### INFORMATION PROVIDED
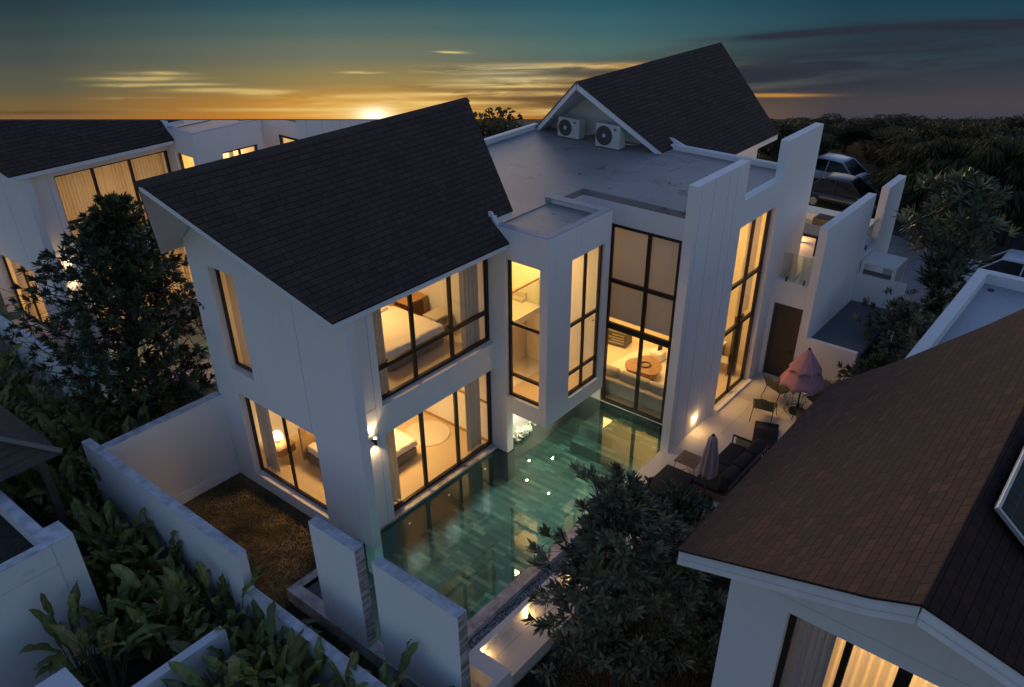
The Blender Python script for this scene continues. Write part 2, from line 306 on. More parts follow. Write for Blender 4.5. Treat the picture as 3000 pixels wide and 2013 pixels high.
# ---------------------------------------------------------------- mesh helpers
class MB:
    def __init__(s): s.v = []; s.f = []; s.uv = {}; s.tone = []
    def quad(s, *p, uv=None):
        i = len(s.v); s.v += [tuple(q) for q in p]; s.f.append(tuple(range(i, i + len(p))))
        if uv: s.uv[len(s.f) - 1] = uv
        return s
    def box(s, x0, x1, y0, y1, z0, z1, r=None, o=None):
        P_ = [Vector((x, y, z)) for z in (z0, z1) for x, y in ((x0, y0), (x1, y0), (x1, y1), (x0, y1))]
        if r is not None:
            o = Vector(o) if o else Vector((0, 0, 0)); P_ = [o + (r @ (p - o)) for p in P_]
        i = len(s.v); s.v += [tuple(p) for p in P_]
        s.f += [(i, i + 3, i + 2, i + 1), (i + 4, i + 5, i + 6, i + 7), (i, i + 1, i + 5, i + 4), (i + 1, i + 2, i + 6, i + 5), (i + 2, i + 3, i + 7, i + 6), (i + 3, i, i + 4, i + 7)]
        return s
    def prism(s, pts, vec, uvf=None):
        n = len(pts); i = len(s.v); vec = Vector(vec)
        s.v += [tuple(p) for p in pts] + [tuple(Vector(p) + vec) for p in pts]
        s.f.append(tuple(range(i, i + n)))
        if uvf: s.uv[len(s.f) - 1] = [uvf(p) for p in pts]
        s.f.append(tuple(range(i + 2 * n - 1, i + n - 1, -1)))
        for k in range(n):
            k2 = (k + 1) % n; s.f.append((i + k, i + n + k, i + n + k2, i + k2))
            if uvf: s.uv[len(s.f) - 1] = [uvf(pts[k]), uvf(pts[k]), uvf(pts[k2]), uvf(pts[k2])]
        return s
    def tube(s, pts, rad, n=8, cap=True):
        pts = [Vector(p) for p in pts]; rads = rad if isinstance(rad, (list, tuple)) else [rad] * len(pts)
        i0 = len(s.v)
        for k, p in enumerate(pts):
            d = (pts[min(k + 1, len(pts) - 1)] - pts[max(k - 1, 0)]).normalized()
            u = d.cross(Vector((0, 0, 1)));
            if u.length < 1e-3: u = Vector((1, 0, 0))
            u.normalize(); v = d.cross(u)
            for j in range(n):
                an = 2 * math.pi * j / n; s.v.append(tuple(p + (u * math.cos(an) + v * math.sin(an)) * rads[k]))
        for k in range(len(pts) - 1):
            for j in range(n):
                j2 = (j + 1) % n; a_, b_ = i0 + k * n, i0 + (k + 1) * n
                s.f.append((a_ + j, a_ + j2, b_ + j2, b_ + j))
        if cap: s.f.append(tuple(i0 + j for j in range(n))); s.f.append(tuple(i0 + (len(pts) - 1) * n + j for j in reversed(range(n))))
        return s
    def lathe(s, prof, c=(0, 0, 0), n=24, fn=None):
        i0 = len(s.v)
        for r, z in prof:
            for j in range(n):
                an = 2 * math.pi * j / n; rr = r * (fn(an, z) if fn else 1)
                s.v.append((c[0] + rr * math.cos(an), c[1] + rr * math.sin(an), c[2] + z))
        for k in range(len(prof) - 1):
            for j in range(n):
                j2 = (j + 1) % n; a_, b_ = i0 + k * n, i0 + (k + 1) * n
                s.f.append((a_ + j, a_ + j2, b_ + j2, b_ + j))
        return s
    def grid(s, axis, c0, c1, u0, u1, z0, z1, holes=()):
        """a wall of thickness c0..c1 with rectangular openings; no hidden internal faces"""
        us = sorted({u0, u1, *[min(max(v, u0), u1) for h in holes for v in h[:2]]}); zs = sorted({z0, z1, *[min(max(v, z0), z1) for h in holes for v in h[2:]]})
        def P_(c, u, z): return (c, u, z) if axis == 0 else ((u, c, z) if axis == 1 else (u, z, c))
        def solid(i, j):
            if i < 0 or j < 0 or i >= len(us) - 1 or j >= len(zs) - 1: return False
            u = (us[i] + us[i + 1]) / 2; z = (zs[j] + zs[j + 1]) / 2
            return not any(h[0] < u < h[1] and h[2] < z < h[3] for h in holes)
        for i in range(len(us) - 1):
            for j in range(len(zs) - 1):
                if not solid(i, j): continue
                a_, b_, z_, y_ = us[i], us[i + 1], zs[j], zs[j + 1]
                s.quad(P_(c0, a_, z_), P_(c0, b_, z_), P_(c0, b_, y_), P_(c0, a_, y_)); s.quad(P_(c1, a_, z_), P_(c1, a_, y_), P_(c1, b_, y_), P_(c1, b_, z_))
                if not solid(i - 1, j): s.quad(P_(c0, a_, z_), P_(c0, a_, y_), P_(c1, a_, y_), P_(c1, a_, z_))
                if not solid(i + 1, j): s.quad(P_(c0, b_, z_), P_(c1, b_, z_), P_(c1, b_, y_), P_(c0, b_, y_))
                if not solid(i, j - 1): s.quad(P_(c0, a_, z_), P_(c1, a_, z_), P_(c1, b_, z_), P_(c0, b_, z_))
                if not solid(i, j + 1): s.quad(P_(c0, a_, y_), P_(c0, b_, y_), P_(c1, b_, y_), P_(c1, a_, y_))
        return s
    def build(s, name, m, parent=None, smooth=False, bevel=0.0, loc=None, keep_uv=True, norm=True):
        me = bpy.data.meshes.new(name); me.from_pydata([tuple(v) for v in s.v], [], s.f)
        if s.uv:
            ul = me.uv_layers.new(name='UVMap')
            for fi, uvs in s.uv.items():
                p = me.polygons[fi]
                for li, q in zip(p.loop_indices, uvs): ul.data[li].uv = q
        if s.tone:
            at = me.attributes.new('tone', 'FLOAT', 'POINT')
            at.data.foreach_set('value', s.tone)
        me.materials.append(m); 
        if CUT['on'] or norm:
            bm = bmesh.new(); bm.from_mesh(me)
            if CUT['on']: cut_bm(bm, loc)
            if norm: bmesh.ops.recalc_face_normals(bm, faces=bm.faces)
            bm.to_mesh(me); bm.free()
        if smooth:
            for p in me.polygons: p.use_smooth = True
        o = bpy.data.objects.new(name, me); COL.objects.link(o)
        if parent: o.parent = parent
        if loc: o.location = loc
        if bevel:
            bv = o.modifiers.new('bevel', 'BEVEL'); bv.width = bevel; bv.segments = 2; bv.limit_method = 'ANGLE'
        return o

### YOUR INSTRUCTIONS
Give all the lines above again, character for character, without pictures.

### RESULT
The Blender Python script for this scene continues. Write part 2, from line 306 on. More parts follow. Write for Blender 4.5. Treat the picture as 3000 pixels wide and 2013 pixels high.
# ---------------------------------------------------------------- mesh helpers
class MB:
    def __init__(s): s.v = []; s.f = []; s.uv = {}; s.tone = []
    def quad(s, *p, uv=None):
        i = len(s.v); s.v += [tuple(q) for q in p]; s.f.append(tuple(range(i, i + len(p))))
        if uv: s.uv[len(s.f) - 1] = uv
        return s
    def box(s, x0, x1, y0, y1, z0, z1, r=None, o=None):
        P_ = [Vector((x, y, z)) for z in (z0, z1) for x, y in ((x0, y0), (x1, y0), (x1, y1), (x0, y1))]
        if r is not None:
            o = Vector(o) if o else Vector((0, 0, 0)); P_ = [o + (r @ (p - o)) for p in P_]
        i = len(s.v); s.v += [tuple(p) for p in P_]
        s.f += [(i, i + 3, i + 2, i + 1), (i + 4, i + 5, i + 6, i + 7), (i, i + 1, i + 5, i + 4), (i + 1, i + 2, i + 6, i + 5), (i + 2, i + 3, i + 7, i + 6), (i + 3, i, i + 4, i + 7)]
        return s
    def prism(s, pts, vec, uvf=None):
        n = len(pts); i = len(s.v); vec = Vector(vec)
        s.v += [tuple(p) for p in pts] + [tuple(Vector(p) + vec) for p in pts]
        s.f.append(tuple(range(i, i + n)))
        if uvf: s.uv[len(s.f) - 1] = [uvf(p) for p in pts]
        s.f.append(tuple(range(i + 2 * n - 1, i + n - 1, -1)))
        for k in range(n):
            k2 = (k + 1) % n; s.f.append((i + k, i + n + k, i + n + k2, i + k2))
            if uvf: s.uv[len(s.f) - 1] = [uvf(pts[k]), uvf(pts[k]), uvf(pts[k2]), uvf(pts[k2])]
        return s
    def tube(s, pts, rad, n=8, cap=True):
        pts = [Vector(p) for p in pts]; rads = rad if isinstance(rad, (list, tuple)) else [rad] * len(pts)
        i0 = len(s.v)
        for k, p in enumerate(pts):
            d = (pts[min(k + 1, len(pts) - 1)] - pts[max(k - 1, 0)]).normalized()
            u = d.cross(Vector((0, 0, 1)));
            if u.length < 1e-3: u = Vector((1, 0, 0))
            u.normalize(); v = d.cross(u)
            for j in range(n):
                an = 2 * math.pi * j / n; s.v.append(tuple(p + (u * math.cos(an) + v * math.sin(an)) * rads[k]))
        for k in range(len(pts) - 1):
            for j in range(n):
                j2 = (j + 1) % n; a_, b_ = i0 + k * n, i0 + (k + 1) * n
                s.f.append((a_ + j, a_ + j2, b_ + j2, b_ + j))
        if cap: s.f.append(tuple(i0 + j for j in range(n))); s.f.append(tuple(i0 + (len(pts) - 1) * n + j for j in reversed(range(n))))
        return s
    def lathe(s, prof, c=(0, 0, 0), n=24, fn=None):
        i0 = len(s.v)
        for r, z in prof:
            for j in range(n):
                an = 2 * math.pi * j / n; rr = r * (fn(an, z) if fn else 1)
                s.v.append((c[0] + rr * math.cos(an), c[1] + rr * math.sin(an), c[2] + z))
        for k in range(len(prof) - 1):
            for j in range(n):
                j2 = (j + 1) % n; a_, b_ = i0 + k * n, i0 + (k + 1) * n
                s.f.append((a_ + j, a_ + j2, b_ + j2, b_ + j))
        return s
    def grid(s, axis, c0, c1, u0, u1, z0, z1, holes=()):
        """a wall of thickness c0..c1 with rectangular openings; no hidden internal faces"""
        us = sorted({u0, u1, *[min(max(v, u0), u1) for h in holes for v in h[:2]]}); zs = sorted({z0, z1, *[min(max(v, z0), z1) for h in holes for v in h[2:]]})
        def P_(c, u, z): return (c, u, z) if axis == 0 else ((u, c, z) if axis == 1 else (u, z, c))
        def solid(i, j):
            if i < 0 or j < 0 or i >= len(us) - 1 or j >= len(zs) - 1: return False
            u = (us[i] + us[i + 1]) / 2; z = (zs[j] + zs[j + 1]) / 2
            return not any(h[0] < u < h[1] and h[2] < z < h[3] for h in holes)
        for i in range(len(us) - 1):
            for j in range(len(zs) - 1):
                if not solid(i, j): continue
                a_, b_, z_, y_ = us[i], us[i + 1], zs[j], zs[j + 1]
                s.quad(P_(c0, a_, z_), P_(c0, b_, z_), P_(c0, b_, y_), P_(c0, a_, y_)); s.quad(P_(c1, a_, z_), P_(c1, a_, y_), P_(c1, b_, y_), P_(c1, b_, z_))
                if not solid(i - 1, j): s.quad(P_(c0, a_, z_), P_(c0, a_, y_), P_(c1, a_, y_), P_(c1, a_, z_))
                if not solid(i + 1, j): s.quad(P_(c0, b_, z_), P_(c1, b_, z_), P_(c1, b_, y_), P_(c0, b_, y_))
                if not solid(i, j - 1): s.quad(P_(c0, a_, z_), P_(c1, a_, z_), P_(c1, b_, z_), P_(c0, b_, z_))
                if not solid(i, j + 1): s.quad(P_(c0, a_, y_), P_(c0, b_, y_), P_(c1, b_, y_), P_(c1, a_, y_))
        return s
    def build(s, name, m, parent=None, smooth=False, bevel=0.0, loc=None, keep_uv=True, norm=True):
        me = bpy.data.meshes.new(name); me.from_pydata([tuple(v) for v in s.v], [], s.f)
        if s.uv:
            ul = me.uv_layers.new(name='UVMap')
            for fi, uvs in s.uv.items():
                p = me.polygons[fi]
                for li, q in zip(p.loop_indices, uvs): ul.data[li].uv = q
        if s.tone:
            at = me.attributes.new('tone', 'FLOAT', 'POINT')
            at.data.foreach_set('value', s.tone)
        me.materials.append(m); 
        if CUT['on'] or norm:
            bm = bmesh.new(); bm.from_mesh(me)
            if CUT['on']: cut_bm(bm, loc)
            if norm: bmesh.ops.recalc_face_normals(bm, faces=bm.faces)
            bm.to_mesh(me); bm.free()
        if smooth:
            for p in me.polygons: p.use_smooth = True
        o = bpy.data.objects.new(name, me); COL.objects.link(o)
        if parent: o.parent = parent
        if loc: o.location = loc
        if bevel:
            bv = o.modifiers.new('bevel', 'BEVEL'); bv.width = bevel; bv.segments = 2; bv.limit_method = 'ANGLE'
        return o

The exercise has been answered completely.